§ AIM OF THE TASK
Leave out all pictures. Return exactly the lines from the top of the material through the line containing "bpy.data.objects.remove(o)".
++++ EXTRACTED DATA
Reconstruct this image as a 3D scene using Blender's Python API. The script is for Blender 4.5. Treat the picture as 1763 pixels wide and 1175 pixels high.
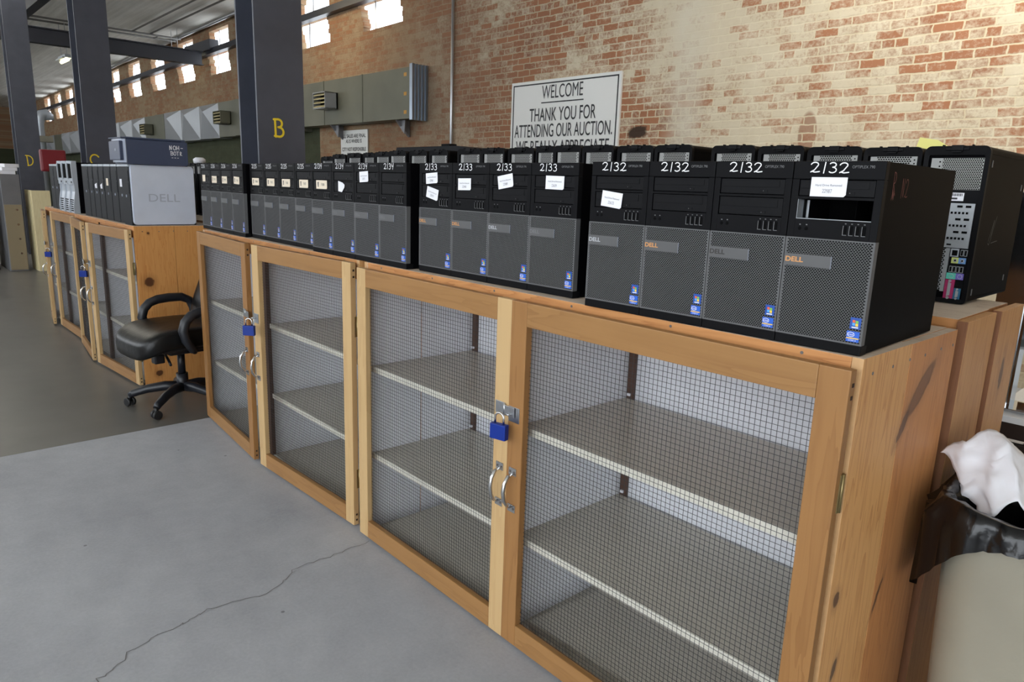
import bpy, bmesh, math, random
from math import sin, cos, pi, radians
from mathutils import Vector, Matrix
random.seed(7)
SC = bpy.context.scene
COL = SC.collection
for o in list(bpy.data.objects):
    bpy.data.objects.remove(o)

# ------------------------------------------------------------------ camera
cd = bpy.data.cameras.new('camera'); cam = bpy.data.objects.new('camera', cd); COL.objects.link(cam)
cd.sensor_fit = 'HORIZONTAL'; cd.sensor_width = 36.0
cd.lens = 1212.0 / 1763.0 * 36.0
cd.clip_start = 0.02; cd.clip_end = 300
YAW, PITCH, ROLL = radians(46.9), radians(12.35), radians(1.98)
fw = Vector((-sin(YAW) * cos(PITCH), cos(YAW) * cos(PITCH), -sin(PITCH)))
r0 = Vector((cos(YAW), sin(YAW), 0)); u0 = r0.cross(fw)
rr = cos(ROLL) * r0 + sin(ROLL) * u0; uu = -sin(ROLL) * r0 + cos(ROLL) * u0
cam.matrix_world = Matrix(((rr.x, uu.x, -fw.x, 0), (rr.y, uu.y, -fw.y, 0), (rr.z, uu.z, -fw.z, 1.393), (0, 0, 0, 1)))
SC.camera = cam

# ------------------------------------------------------------------ light
SC.view_settings.view_transform = 'Standard'
SC.view_settings.look = 'None'
SC.view_settings.exposure = 0.0
SC.view_settings.gamma = 1.0
SC.view_settings.use_curve_mapping = False
W = bpy.data.worlds.new('daylight'); SC.world = W; W.use_nodes = True
bg = W.node_tree.nodes['Background']
bg.inputs[0].default_value = (0.88, 0.94, 1.0, 1); bg.inputs[1].default_value = 5.0
SC.cycles.use_denoising = True
SC.cycles.max_bounces = 8
SC.cycles.diffuse_bounces = 5
SC.cycles.sample_clamp_indirect = 6.0


def area(name, loc, size, power, color, rot=(0, 0, 0), sy=None):
    l = bpy.data.lights.new(name, 'AREA'); l.energy = power; l.color = color
    l.shape = 'RECTANGLE'; l.size = size; l.size_y = sy or size
    o = bpy.data.objects.new(name, l); COL.objects.link(o)
    o.location = loc; o.rotation_euler = rot
    return o


# warm tube lamps hanging out of the frame over the brick wall, and over the aisle
area('tube_lamp_over_wall', (-1.2, 5.2, 4.3), 2.6, 85, (1.0, 0.94, 0.84), (radians(35), 0, 0), 0.3)
area('tube_lamp_over_wall', (-11.5, 5.3, 4.5), 2.4, 25, (1.0, 0.82, 0.55), (radians(30), 0, 0), 0.3)

for _x in (-13.0, -20.0, -28.0):      # added unseen uplights, only there to brighten the hall ceiling
    area('added_ceiling_uplight', (_x, 0.6, 3.7), 2.4, 150, (1.0, 0.97, 0.9), (radians(180), 0, 0), 0.4)


# ------------------------------------------------------------------ helpers
def s2l(c):
    return tuple(((x / 255) / 12.92 if x / 255 <= 0.04045 else ((x / 255 + 0.055) / 1.055) ** 2.4) for x in c)


def tag(o, label=None, cat=None, group=None, kind=None):
    if label: o['label'] = label
    if cat: o['category'] = cat
    if group: o['group'] = group
    if kind: o['kind'] = kind
    return o


def link(name, data, parent=None):
    o = bpy.data.objects.new(name, data); COL.objects.link(o)
    if parent: o.parent = parent
    return o


def empty(name, loc=(0, 0, 0), rz=0, label=None, cat=None, group=None):
    o = bpy.data.objects.new(name, None); COL.objects.link(o)
    o.location = loc; o.rotation_euler = (0, 0, rz); o.empty_display_size = 0.1
    return tag(o, label, cat, group)


def children(o):
    return KIDS.get(o.name) or [c for c in bpy.data.objects if c.parent == o]


KIDS = {}


def copy_tree(o, parent=None):
    c = o.copy(); COL.objects.link(c); c.parent = parent
    for k in [x for x in bpy.data.objects if x.parent == o]:
        copy_tree(k, c)
    return c


class MB:
    """collects shapes of ONE part; build() links them as one mesh object"""
    def __init__(self):
        self.bm = bmesh.new()

    def box(self, x0, x1, y0, y1, z0, z1, mi=0, bev=0.0, M=None):
        vs = [self.bm.verts.new((x, y, z)) for z in (z0, z1) for y in (y0, y1) for x in (x0, x1)]
        fs = [(0, 2, 3, 1), (4, 5, 7, 6), (0, 1, 5, 4), (2, 6, 7, 3), (0, 4, 6, 2), (1, 3, 7, 5)]
        faces = [self.bm.faces.new([vs[i] for i in f]) for f in fs]
        for f in faces: f.material_index = mi
        if bev:
            es = list({e for f in faces for e in f.edges})
            r = bmesh.ops.bevel(self.bm, geom=es, offset=bev, segments=2, profile=0.6, affect='EDGES', clamp_overlap=True)
            for f in r['faces']: f.material_index = mi
            vs = list({v for f in r['faces'] for v in f.verts} | {v for v in vs if v.is_valid})
        if M is not None:
            bmesh.ops.transform(self.bm, matrix=M, verts=[v for v in vs if v.is_valid])
        return faces

    def quad(self, pts, mi=0):
        f = self.bm.faces.new([self.bm.verts.new(p) for p in pts]); f.material_index = mi
        return f

    def prism(self, pts, ext, mi=0):
        """closed outline pts (3-D, planar) pushed along ext"""
        e = Vector(ext)
        a = [self.bm.verts.new(p) for p in pts]; b = [self.bm.verts.new(Vector(p) + e) for p in pts]
        n = len(pts)
        fs = [self.bm.faces.new(a[::-1]), self.bm.faces.new(b)]
        for i in range(n):
            fs.append(self.bm.faces.new((a[i], a[(i + 1) % n], b[(i + 1) % n], b[i])))
        for f in fs: f.material_index = mi
        bmesh.ops.recalc_face_normals(self.bm, faces=fs)

    def tube(self, pts, r, seg=10, mi=0, cap=True, smooth=True):
        pts = [Vector(p) for p in pts]; n = len(pts)
        rs = r if isinstance(r, (list, tuple)) else [r] * n
        rings = []; prev = None
        for i, p in enumerate(pts):
            t = (pts[min(i + 1, n - 1)] - pts[max(i - 1, 0)]).normalized()
            if prev is None:
                a = Vector((0, 0, 1)) if abs(t.z) < 0.9 else Vector((1, 0, 0))
                x = t.cross(a).normalized()
            else:
                x = (prev - t * prev.dot(t)).normalized()
            y = t.cross(x); prev = x
            rings.append([self.bm.verts.new(p + rs[i] * (cos(2 * pi * k / seg) * x + sin(2 * pi * k / seg) * y)) for k in range(seg)])
        for i in range(n - 1):
            for k in range(seg):
                f = self.bm.faces.new((rings[i][k], rings[i][(k + 1) % seg], rings[i + 1][(k + 1) % seg], rings[i + 1][k]))
                f.material_index = mi; f.smooth = smooth
        if cap:
            f = self.bm.faces.new(rings[0][::-1]); f.material_index = mi
            f = self.bm.faces.new(rings[-1]); f.material_index = mi

    def lathe(self, prof, seg=20, mi=0, M=None):
        rings = []
        for (r, z) in prof:
            rings.append([self.bm.verts.new((r * cos(2 * pi * k / seg), r * sin(2 * pi * k / seg), z)) for k in range(seg)])
        for i in range(len(prof) - 1):
            for k in range(seg):
                f = self.bm.faces.new((rings[i][k], rings[i][(k + 1) % seg], rings[i + 1][(k + 1) % seg], rings[i + 1][k]))
                f.material_index = mi; f.smooth = True
        for ring in (rings[0][::-1], rings[-1]):
            f = self.bm.faces.new(ring); f.material_index = mi
        if M is not None:
            bmesh.ops.transform(self.bm, matrix=M, verts=[v for g in rings for v in g])

    def build(self, name, mats, parent=None, loc=None, mesh_only=False):
        me = bpy.data.meshes.new(name); self.bm.to_mesh(me); self.bm.free()
        for m in (mats if isinstance(mats, (list, tuple)) else [mats]): me.materials.append(m)
        if mesh_only: return me
        o = link(name, me, parent)
        if loc is not None: o.location = loc
        return o


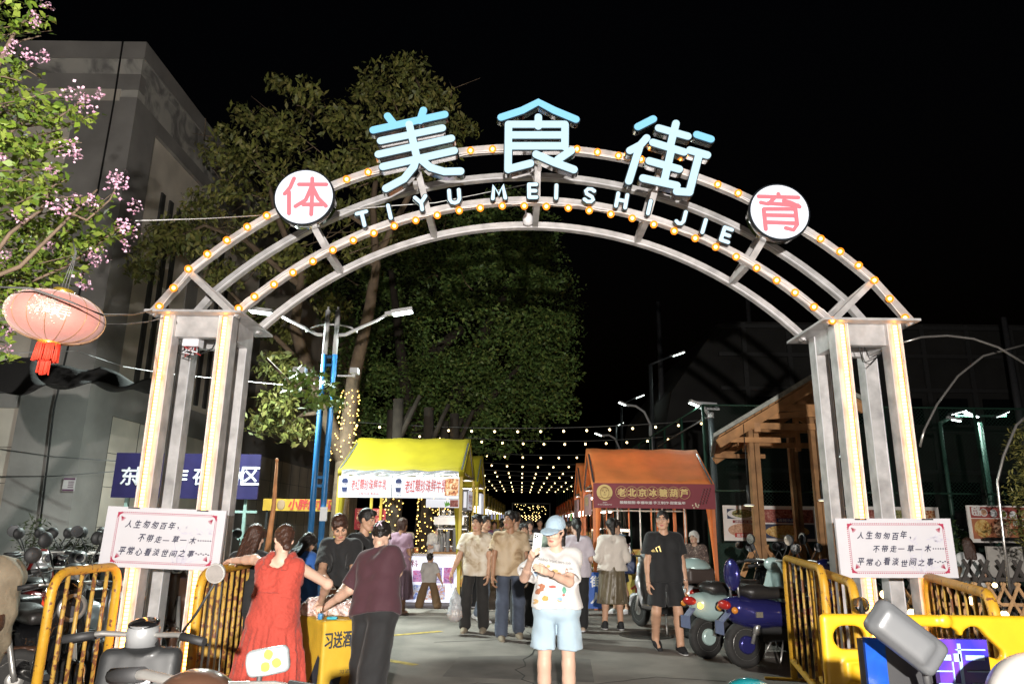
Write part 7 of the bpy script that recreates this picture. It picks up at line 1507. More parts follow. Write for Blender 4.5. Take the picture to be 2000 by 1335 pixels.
# ================================================================ BARRIERS
def rusty(name, c, r=(.16, .06, .025), amt=.52):
    m = mat(name, c, .5, var=.15, scale=6, bump=.25, bscale=30); nt = m.node_tree; N = nt.nodes; L = nt.links; b = N['Principled BSDF']; src = b.inputs['Base Color'].links[0].from_socket
    tc = N.new('ShaderNodeTexCoord'); n = N.new('ShaderNodeTexNoise'); n.inputs['Scale'].default_value = 24; n.inputs['Detail'].default_value = 6; L.new(tc.outputs['Object'], n.inputs['Vector'])
    rp = N.new('ShaderNodeValToRGB'); rp.color_ramp.elements[0].position = amt; rp.color_ramp.elements[1].position = amt + .07; L.new(n.outputs['Fac'], rp.inputs['Fac']); mx = N.new('ShaderNodeMix'); mx.data_type = 'RGBA'
    L.new(rp.outputs['Color'], mx.inputs['Factor']); L.new(src, mx.inputs['A']); mx.inputs['B'].default_value = (*r, 1); L.new(mx.outputs['Result'], b.inputs['Base Color']); return m
m_fry = rusty('barrier_yellow', (.50, .27, .02), amt=.60); m_bar = rusty('rusted_bar', (.42, .26, .05), amt=.50)
def steel_barrier(A, B, label, h=1.2, sp=.155, r0=.034):
    A = np.array([A[0], A[1], 0]); B = np.array([B[0], B[1], 0]); d = nrm(B - A); Ln = np.linalg.norm(B - A); t = thing('crowd_barrier', label, 'barrier', A, 'yellow steel crowd barriers by the towers')
    b = MB(); P = [A + ZU * .02, A + ZU * (h - .16)] + [A + d * .16 * (1 - math.cos(a)) + ZU * (h - .16 + .16 * math.sin(a)) for a in np.linspace(.2, PI / 2, 7)] + [B - d * .16 * (1 - math.cos(a)) + ZU * (h - .16 + .16 * math.sin(a)) for a in np.linspace(PI / 2, .2, 7)] + [B + ZU * (h - .16), B + ZU * .02]
    b.tube(P, r0, 12); b.tube([A + ZU * .2, B + ZU * .2], r0 * .9, 10); part('frame', b, m_fry, t)
    n = int(Ln / sp)
    for k in range(1, n):
        p = A + d * Ln * k / n; b = MB(); b.tube([p + ZU * .2, p + ZU * (h - .005 - (.16 - math.sqrt(max(0, .0256 - max(0, .16 - Ln * k / n) ** 2))) )], .0155, 8); part('bar', b, m_bar, t)
    nn = np.array([-d[1], d[0], 0])
    for p in (A, B): b = MB(); b.bar(p - nn * .3 + ZU * .015, p + nn * .3 + ZU * .015, .05, .02); part('foot', b, m_fry, t)
    return t
steel_barrier((-3.36, 5.50), (-3.36, 6.40), 'short rusty yellow barrier on the outer side of the left tower')
steel_barrier((-2.36, 5.70), (-2.40, 7.6), 'rusty yellow barrier running back beside the red dress woman', sp=.135)
steel_barrier((2.50, 5.40), (2.98, 7.3), 'front one of the paired yellow barriers beside the purple scooter', sp=.27)
steel_barrier((2.58, 6.1), (3.06, 8.2), 'rear one of the paired yellow barriers beside the purple scooter', sp=.34, h=1.26)
steel_barrier((2.99, 4.62), (3.56, 6.34), 'yellow barrier on the outer side of the right tower', sp=.19)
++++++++
§ RESULT OF THIS TASK
Reconstruct this image as a 3D scene using Blender's Python API. The script is for Blender 4.5. Treat the picture as 1763 pixels wide and 1175 pixels high.
import bpy, bmesh, math, random
from math import sin, cos, pi, radians
from mathutils import Vector, Matrix
random.seed(7)
SC = bpy.context.scene
COL = SC.collection
for o in list(bpy.data.objects):
    bpy.data.objects.remove(o)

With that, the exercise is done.